Throughout South America, as in Native North American mythologies, every part of the physical universe was potentially inhabited by spirits, or in some way spiritualized. In Andean cultures, an ancient belief in sacred places, or huacas—typically mountains, springs, caves, and rocks—persists to the present day, and sacred pilgrimages to huacas or shrines remain an important part of life.

 

Andean Region

The mythologies of the pre-Inca civilizations of the region can be only vaguely reconstructed from artistic iconography and artefacts. In the period c. 900 to 200 BC, the Chavín culture flourished in what is now west-central Peru. Chavín art presents powerful images of supernatural figures, such as the so-called “Smiling God” with bulging eyes and feline fangs, and the “Staff God”, who has a downturned, fanged mouth and carries an elaborate staff in each hand. Chavín animal imagery suggests the influence of rainforest mythologies. At Tiahuanacu, a city and ceremonial centre near Lake Titicaca that flourished in the mid-1st century AD, a figure who seems to be related to the Chavín Staff God is known as the “Weeping God”. Carved on the lintel of the Gateway of the Sun, he too holds a staff in each hand; he is crowned with feline heads and seems to be weeping. Further north, on the Pacific coast of Peru, the Moche culture flourished during the 1st century AD. Its capital, Moche, was dominated by two massive ceremonial pyramids, the so-called Huaca del Sol (Pyramid of the Sun) and Huaca della Luna (Pyramid of the Moon), which are so vast that the first European observers believed them to be natural landscape features. Moche deities are probably represented by painted figures on pottery—for example a half-man, half-crab being, or an animal solar deity.

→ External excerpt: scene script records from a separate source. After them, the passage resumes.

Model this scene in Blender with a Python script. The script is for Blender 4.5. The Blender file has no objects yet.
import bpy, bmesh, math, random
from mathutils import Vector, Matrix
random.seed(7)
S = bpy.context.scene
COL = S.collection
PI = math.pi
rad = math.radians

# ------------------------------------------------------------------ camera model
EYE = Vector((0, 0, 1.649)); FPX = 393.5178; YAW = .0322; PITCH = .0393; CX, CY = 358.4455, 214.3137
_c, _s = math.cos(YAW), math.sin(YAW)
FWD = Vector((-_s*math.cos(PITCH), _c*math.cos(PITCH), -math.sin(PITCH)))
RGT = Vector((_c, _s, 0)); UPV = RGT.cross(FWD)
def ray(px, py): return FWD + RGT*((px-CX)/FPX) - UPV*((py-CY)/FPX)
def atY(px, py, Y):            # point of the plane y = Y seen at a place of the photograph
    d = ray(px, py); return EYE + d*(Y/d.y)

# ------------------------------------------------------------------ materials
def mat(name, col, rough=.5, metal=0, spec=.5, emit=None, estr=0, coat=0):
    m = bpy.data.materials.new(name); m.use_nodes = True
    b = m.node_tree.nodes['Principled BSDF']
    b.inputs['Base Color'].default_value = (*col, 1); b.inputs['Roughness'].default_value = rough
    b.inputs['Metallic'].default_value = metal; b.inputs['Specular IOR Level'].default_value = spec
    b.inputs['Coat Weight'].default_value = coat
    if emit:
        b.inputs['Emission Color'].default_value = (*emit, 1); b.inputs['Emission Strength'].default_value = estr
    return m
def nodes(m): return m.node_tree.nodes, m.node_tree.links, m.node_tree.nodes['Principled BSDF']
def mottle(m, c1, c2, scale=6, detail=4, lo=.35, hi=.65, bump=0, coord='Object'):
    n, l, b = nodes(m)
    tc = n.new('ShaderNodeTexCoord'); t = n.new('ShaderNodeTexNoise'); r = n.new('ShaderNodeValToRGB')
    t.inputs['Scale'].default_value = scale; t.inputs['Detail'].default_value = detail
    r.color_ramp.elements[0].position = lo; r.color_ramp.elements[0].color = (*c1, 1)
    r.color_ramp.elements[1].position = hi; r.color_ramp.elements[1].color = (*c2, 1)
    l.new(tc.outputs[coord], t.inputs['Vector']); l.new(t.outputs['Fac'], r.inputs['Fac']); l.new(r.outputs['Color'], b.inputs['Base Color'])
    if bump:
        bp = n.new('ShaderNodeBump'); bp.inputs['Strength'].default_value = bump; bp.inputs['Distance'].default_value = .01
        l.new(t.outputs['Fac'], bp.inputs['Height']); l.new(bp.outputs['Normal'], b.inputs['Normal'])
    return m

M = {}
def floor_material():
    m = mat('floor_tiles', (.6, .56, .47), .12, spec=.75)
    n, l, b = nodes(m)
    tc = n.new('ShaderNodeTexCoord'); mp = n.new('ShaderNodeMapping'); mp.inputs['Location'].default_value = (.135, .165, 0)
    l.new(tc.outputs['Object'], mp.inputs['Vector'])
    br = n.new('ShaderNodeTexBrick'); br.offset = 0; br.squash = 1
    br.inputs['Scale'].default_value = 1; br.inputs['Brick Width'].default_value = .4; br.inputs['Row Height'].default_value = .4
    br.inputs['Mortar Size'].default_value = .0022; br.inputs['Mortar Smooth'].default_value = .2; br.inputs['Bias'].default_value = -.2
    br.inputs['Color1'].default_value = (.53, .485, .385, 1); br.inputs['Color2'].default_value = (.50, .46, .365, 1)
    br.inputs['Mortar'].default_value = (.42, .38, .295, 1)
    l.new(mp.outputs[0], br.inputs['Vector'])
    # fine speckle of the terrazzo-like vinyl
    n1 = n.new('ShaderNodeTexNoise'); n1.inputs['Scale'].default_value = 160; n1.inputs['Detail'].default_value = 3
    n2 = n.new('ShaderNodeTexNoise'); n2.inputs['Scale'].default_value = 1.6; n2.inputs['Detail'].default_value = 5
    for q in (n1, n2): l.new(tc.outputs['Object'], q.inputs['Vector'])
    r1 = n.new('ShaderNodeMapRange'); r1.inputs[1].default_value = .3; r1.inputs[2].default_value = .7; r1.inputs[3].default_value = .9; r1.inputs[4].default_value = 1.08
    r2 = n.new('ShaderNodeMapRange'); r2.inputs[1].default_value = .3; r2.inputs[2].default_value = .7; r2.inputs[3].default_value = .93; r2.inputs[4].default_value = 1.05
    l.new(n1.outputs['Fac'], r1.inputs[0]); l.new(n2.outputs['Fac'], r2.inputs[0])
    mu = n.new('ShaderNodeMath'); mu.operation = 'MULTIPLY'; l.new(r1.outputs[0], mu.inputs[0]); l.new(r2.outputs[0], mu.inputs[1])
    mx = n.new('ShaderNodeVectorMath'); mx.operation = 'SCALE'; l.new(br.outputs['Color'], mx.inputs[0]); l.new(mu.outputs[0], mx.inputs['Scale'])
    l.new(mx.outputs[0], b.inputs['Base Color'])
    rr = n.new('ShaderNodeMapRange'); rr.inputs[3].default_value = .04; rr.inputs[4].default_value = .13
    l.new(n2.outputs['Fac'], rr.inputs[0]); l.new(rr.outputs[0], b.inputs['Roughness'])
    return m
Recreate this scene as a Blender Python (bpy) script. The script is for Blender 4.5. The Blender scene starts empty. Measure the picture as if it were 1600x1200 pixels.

Gold had a special spiritual significance in South American religions, quite different from the almost wholly material value placed on it by Europeans. It was associated with life-energy and the Sun, and golden objects played an important role in worship. The Spanish conquistadors were captivated by the legend of El Dorado (“the Gilded One”), which came to symbolize the hidden riches of South America. This legend derives from a ritual practised on Lake Guatavita, Colombia, in which a new ruler was covered from head to foot in gold dust and carried on a raft to the centre of the lake, where offerings of gold were thrown into the water.

The Inca Empire (1438 to 1532) extended almost the whole length of the Andes and Pacific coast. Its legendary founder was Manco Capac (“Son of the Sun”), who was believed to have emerged from a cave with his three brothers and the ten Inca clans. His father, the Sun god Inti, told him to found his capital where a golden staff could be plunged into the ground until it vanished. Once located, this spot became the site for the Inca city Cuzco, which was reputedly laid out on a symbolic plan in the form of a jaguar.

The chief Inca deity was Viracocha, the primal creator. He created the first world and peopled it with giants that he had made from stone. After this world had been destroyed by a great flood, Viracocha made humans from clay and sent them to Earth, which they entered through caves, lakes, and hills. Viracocha then brought the Sun, Moon, and stars into being out of the Island of the Sun in Lake Titicaca.

Just below Viracocha in the Inca pantheon were the Sun god Inti, the Moon goddess Mama Kilya, and the thunder god Ilyapá'áa. Inti was the mythical ancestor of Inca rulers, and his cult centred on the great temple of Coricancha in Cuzco. Here the image of the god and the walls of the temple itself were covered in sheet gold. Ilyapá'áa was also worshipped at Coricancha. He was believed to release rain for the crops by breaking a celestial jug, which had been filled from the river of the Milky Way, with a slingstone. Mama Kilya was the wife and sister of Inti and the Incas' ancestral mother.

As in Mesoamerica, calendrical calculations played an important role in Inca religion, whose two main festivals fell at the winter and summer solstices. Celestial bodies were closely observed as well as venerated. The Pleiades watched over the agricultural cycle, while other stars and constellations were associated with the prosperity of the flocks of llama that were all-important to the Andean economy.

Amazonian Region

In the 20th century much work has been done by ethnologists collecting and analysing the mythologies and folklore of the different peoples who inhabited the tropical forest region of South America. As in Native North American mythology, the boundaries separating human life from animals on one hand and spirits on the other are blurred. The mediating figure of the shaman is all-important, and shamans are often thought to assume the form of a jaguar.

In a story told by the Bororo people of Brazil, Jaguar marries a chief's daughter. One day Jaguar goes away, warning his wife to beware of his mother, Caterpillar. In his absence, however, Caterpillar succeeds in making the young woman laugh so much that she dies. On Jaguar's return, he removes still-living twins from his wife's womb and burns Caterpillar to death.

Many myths focus on the origins of human society, and the activities of creator or ancestor figures and culture heroes. In the origin myth of the Chibcha of Colombia, the primal deity first emerged as light. The first creatures were birds, who flew over the world spreading light from their beaks. The first humans were made by the Sun and Moon—the man from clay, the woman from reeds. Another common theme is the explanation of how the world came to be ordered as it is; myths evoke earlier ages when the present scheme of things was reversed—when, for example, women rather than men ruled and animals behaved as humans.